##### Material for the task
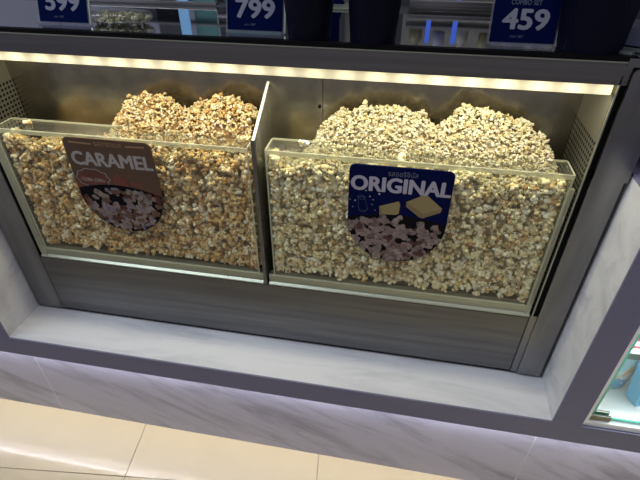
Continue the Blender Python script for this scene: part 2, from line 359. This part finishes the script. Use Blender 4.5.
def kernels(P, S, pal, wts, hull, hullp, calm=None):
    n = len(P); vi = rng.integers(0, 24, n); R = rots(n)
    V = np.einsum('nij,nkj->nki', R, VAR[vi])*S[:, None, None]+P[:, None, :]
    F = (np.arange(n*NL)[:, None, None]*12+ICF[None]).reshape(-1, 3)
    ci = rng.choice(len(pal), n, p=wts); base = np.array(pal)[ci]*rng.uniform(.86, 1.08, (n, 1))
    C = np.repeat(base[:, None, :], NL, 1)*rng.uniform(.9, 1.06, (n, NL, 1))
    hm = rng.random((n, NL)) < hullp; hm[:, 0] |= rng.random(n) < .35
    if calm is not None: hm[calm] &= rng.random((calm.sum(), NL)) < .18
    C[hm] = np.array(hull)*rng.uniform(.7, 1.3, (hm.sum(), 1))
    C = np.repeat(np.clip(C, 0, 1)[:, :, None, :], 12, 2).reshape(-1, 3)
    return V.reshape(-1, 3), F, C
def build_pop(name, V, F, C, m, core=None):
    nv = len(V)
    if core:
        cv, cf, cc = core; F2 = [tuple(i+nv for i in f) for f in cf]; V = np.concatenate([V, cv]); C = np.concatenate([C, np.tile(cc, (len(cv), 1))]); F = np.concatenate([F, np.array(F2)])
    me = bpy.data.meshes.new(name); me.vertices.add(len(V)); me.vertices.foreach_set('co', V.ravel())
    me.loops.add(F.size); me.loops.foreach_set('vertex_index', F.ravel().astype(np.int32))
    me.polygons.add(len(F)); me.polygons.foreach_set('loop_start', np.arange(0, F.size, 3, dtype=np.int32)); me.polygons.foreach_set('loop_total', np.full(len(F), 3, dtype=np.int32))
    me.update(calc_edges=True)
    a = me.color_attributes.new('tone', 'FLOAT_COLOR', 'POINT'); a.data.foreach_set('color', np.concatenate([C, np.ones((len(C), 1))], 1).ravel())
    o = link(name, me, m, smooth=True); return o
def heap(name, x0, x1, ridge, flat, pal, wts, hull, hullp, m, coretone, seed, heapw=None):
    rx, rz = np.array(ridge).T; rx = rx*.968; rz = 1.6-(1.6-rz)*.968
    def H(x, y):
        r = np.interp(x, rx, rz, left=flat, right=flat)
        t = np.clip((y-.968)/.082, 0, 1); t = t*t*(3-2*t)
        f = 1.088+.010*np.sin(x*37+seed)+.008*np.sin(x*83)
        h = f*(1-t)+(r+.005*np.sin(x*61+y*90)*np.sin(y*70-x*29+1)+.004*np.sin(x*140+2))*t
        return h-np.clip(y-1.055, 0, 1)*.8-.006
    s = .0106
    # front face against the pane
    n1 = int((x1-x0)*.36/(.0125**2)*1.9)
    P1 = np.stack([rng.uniform(x0, x1, n1), .9595+rng.uniform(0, 1, n1)**1.2*.030, rng.uniform(.757, 1.12, n1)], 1)
    P1 = P1[P1[:, 2] < H(P1[:, 0], P1[:, 1])]
    # top surface
    X1 = x1 if x1 < 0 else .366
    n2 = int((X1-x0)*.13/(.0085**2)*4.4)
    P2 = np.stack([rng.uniform(x0-.01, X1, n2), rng.uniform(.960, 1.090, n2), np.zeros(n2)], 1)
    P2[:, 2] = H(P2[:, 0], P2[:, 1])-rng.uniform(0, 1, n2)**1.5*.02+(rng.random(n2) < .10)*rng.uniform(.003, .010, n2)
    # left and right sides of the load
    n3 = 700
    P3 = np.stack([np.where(rng.random(n3) < .5, x0+rng.random(n3)*.008, x1-rng.random(n3)*.008), rng.uniform(.96, 1.01, n3), rng.uniform(.757, 1.10, n3)], 1)
    P = np.concatenate([P1, P2, P3]); S = s*rng.uniform(.78, 1.25, len(P)); S[len(P1):len(P1)+len(P2)] *= .51
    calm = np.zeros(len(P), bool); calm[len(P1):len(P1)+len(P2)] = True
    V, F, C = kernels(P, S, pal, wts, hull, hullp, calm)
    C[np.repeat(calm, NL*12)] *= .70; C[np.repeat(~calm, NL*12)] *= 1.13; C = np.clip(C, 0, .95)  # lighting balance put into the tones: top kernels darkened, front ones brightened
    # inner mass so that nothing shows through the gaps
    gx = np.linspace(x0+.006, x1-.006, 40); gy = np.linspace(.990, 1.090, 10); cv = []; cf = []
    for x in gx:
        for y in gy: cv.append((x, y, float(H(x, y))-.022))
    for x in gx:
        for y in gy: cv.append((x, y, .75))
    ny = len(gy); nn = len(gx)*ny
    for i in range(len(gx)-1):
        for j in range(ny-1):
            a = i*ny+j; cf += [(a, a+ny, a+ny+1), (a, a+ny+1, a+1)]
        a = i*ny; cf += [(a, nn+a, nn+a+ny), (a, nn+a+ny, a+ny)]
    for i in (0, len(gx)-1):
        for j in range(ny-1): a = i*ny+j; cf += [(a, a+1, nn+a+1), (a, nn+a+1, nn+a)]
    return build_pop(name, V, F, C, m, (np.array(cv), cf, np.array(coretone)))
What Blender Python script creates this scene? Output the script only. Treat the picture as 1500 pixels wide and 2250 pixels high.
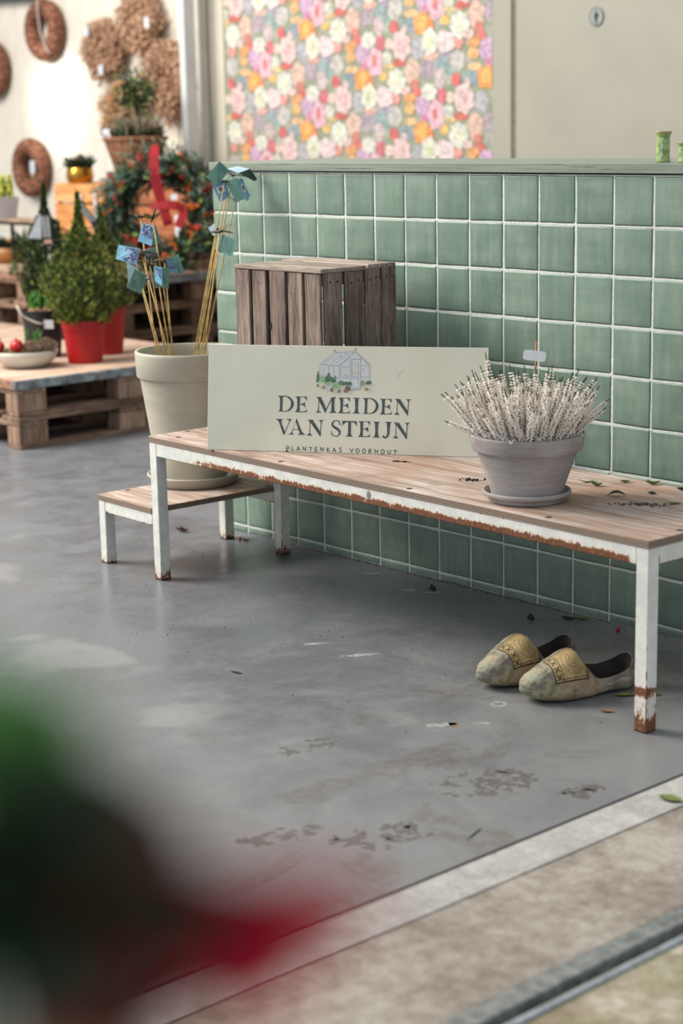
##########
Reproduce the material word for word. Any pictures should be left out of the copy.

Continue the Blender Python script for this scene: part 2, from line 359. This part finishes the script. Use Blender 4.5.
def kernels(P, S, pal, wts, hull, hullp, calm=None):
    n = len(P); vi = rng.integers(0, 24, n); R = rots(n)
    V = np.einsum('nij,nkj->nki', R, VAR[vi])*S[:, None, None]+P[:, None, :]
    F = (np.arange(n*NL)[:, None, None]*12+ICF[None]).reshape(-1, 3)
    ci = rng.choice(len(pal), n, p=wts); base = np.array(pal)[ci]*rng.uniform(.86, 1.08, (n, 1))
    C = np.repeat(base[:, None, :], NL, 1)*rng.uniform(.9, 1.06, (n, NL, 1))
    hm = rng.random((n, NL)) < hullp; hm[:, 0] |= rng.random(n) < .35
    if calm is not None: hm[calm] &= rng.random((calm.sum(), NL)) < .18
    C[hm] = np.array(hull)*rng.uniform(.7, 1.3, (hm.sum(), 1))
    C = np.repeat(np.clip(C, 0, 1)[:, :, None, :], 12, 2).reshape(-1, 3)
    return V.reshape(-1, 3), F, C
def build_pop(name, V, F, C, m, core=None):
    nv = len(V)
    if core:
        cv, cf, cc = core; F2 = [tuple(i+nv for i in f) for f in cf]; V = np.concatenate([V, cv]); C = np.concatenate([C, np.tile(cc, (len(cv), 1))]); F = np.concatenate([F, np.array(F2)])
    me = bpy.data.meshes.new(name); me.vertices.add(len(V)); me.vertices.foreach_set('co', V.ravel())
    me.loops.add(F.size); me.loops.foreach_set('vertex_index', F.ravel().astype(np.int32))
    me.polygons.add(len(F)); me.polygons.foreach_set('loop_start', np.arange(0, F.size, 3, dtype=np.int32)); me.polygons.foreach_set('loop_total', np.full(len(F), 3, dtype=np.int32))
    me.update(calc_edges=True)
    a = me.color_attributes.new('tone', 'FLOAT_COLOR', 'POINT'); a.data.foreach_set('color', np.concatenate([C, np.ones((len(C), 1))], 1).ravel())
    o = link(name, me, m, smooth=True); return o
def heap(name, x0, x1, ridge, flat, pal, wts, hull, hullp, m, coretone, seed, heapw=None):
    rx, rz = np.array(ridge).T; rx = rx*.968; rz = 1.6-(1.6-rz)*.968
    def H(x, y):
        r = np.interp(x, rx, rz, left=flat, right=flat)
        t = np.clip((y-.968)/.082, 0, 1); t = t*t*(3-2*t)
        f = 1.088+.010*np.sin(x*37+seed)+.008*np.sin(x*83)
        h = f*(1-t)+(r+.005*np.sin(x*61+y*90)*np.sin(y*70-x*29+1)+.004*np.sin(x*140+2))*t
        return h-np.clip(y-1.055, 0, 1)*.8-.006
    s = .0106
    # front face against the pane
    n1 = int((x1-x0)*.36/(.0125**2)*1.9)
    P1 = np.stack([rng.uniform(x0, x1, n1), .9595+rng.uniform(0, 1, n1)**1.2*.030, rng.uniform(.757, 1.12, n1)], 1)
    P1 = P1[P1[:, 2] < H(P1[:, 0], P1[:, 1])]
    # top surface
    X1 = x1 if x1 < 0 else .366
    n2 = int((X1-x0)*.13/(.0085**2)*4.4)
    P2 = np.stack([rng.uniform(x0-.01, X1, n2), rng.uniform(.960, 1.090, n2), np.zeros(n2)], 1)
    P2[:, 2] = H(P2[:, 0], P2[:, 1])-rng.uniform(0, 1, n2)**1.5*.02+(rng.random(n2) < .10)*rng.uniform(.003, .010, n2)
    # left and right sides of the load
    n3 = 700
    P3 = np.stack([np.where(rng.random(n3) < .5, x0+rng.random(n3)*.008, x1-rng.random(n3)*.008), rng.uniform(.96, 1.01, n3), rng.uniform(.757, 1.10, n3)], 1)
    P = np.concatenate([P1, P2, P3]); S = s*rng.uniform(.78, 1.25, len(P)); S[len(P1):len(P1)+len(P2)] *= .51
    calm = np.zeros(len(P), bool); calm[len(P1):len(P1)+len(P2)] = True
    V, F, C = kernels(P, S, pal, wts, hull, hullp, calm)
    C[np.repeat(calm, NL*12)] *= .70; C[np.repeat(~calm, NL*12)] *= 1.13; C = np.clip(C, 0, .95)  # lighting balance put into the tones: top kernels darkened, front ones brightened
    # inner mass so that nothing shows through the gaps
    gx = np.linspace(x0+.006, x1-.006, 40); gy = np.linspace(.990, 1.090, 10); cv = []; cf = []
    for x in gx:
        for y in gy: cv.append((x, y, float(H(x, y))-.022))
    for x in gx:
        for y in gy: cv.append((x, y, .75))
    ny = len(gy); nn = len(gx)*ny
    for i in range(len(gx)-1):
        for j in range(ny-1):
            a = i*ny+j; cf += [(a, a+ny, a+ny+1), (a, a+ny+1, a+1)]
        a = i*ny; cf += [(a, nn+a, nn+a+ny), (a, nn+a+ny, a+ny)]
    for i in (0, len(gx)-1):
        for j in range(ny-1): a = i*ny+j; cf += [(a, a+1, nn+a+1), (a, nn+a+1, nn+a)]
    return build_pop(name, V, F, C, m, (np.array(cv), cf, np.array(coretone)))
What Blender Python script creates this scene? Output the script only. Treat the picture as 1500 pixels wide and 2250 pixels high.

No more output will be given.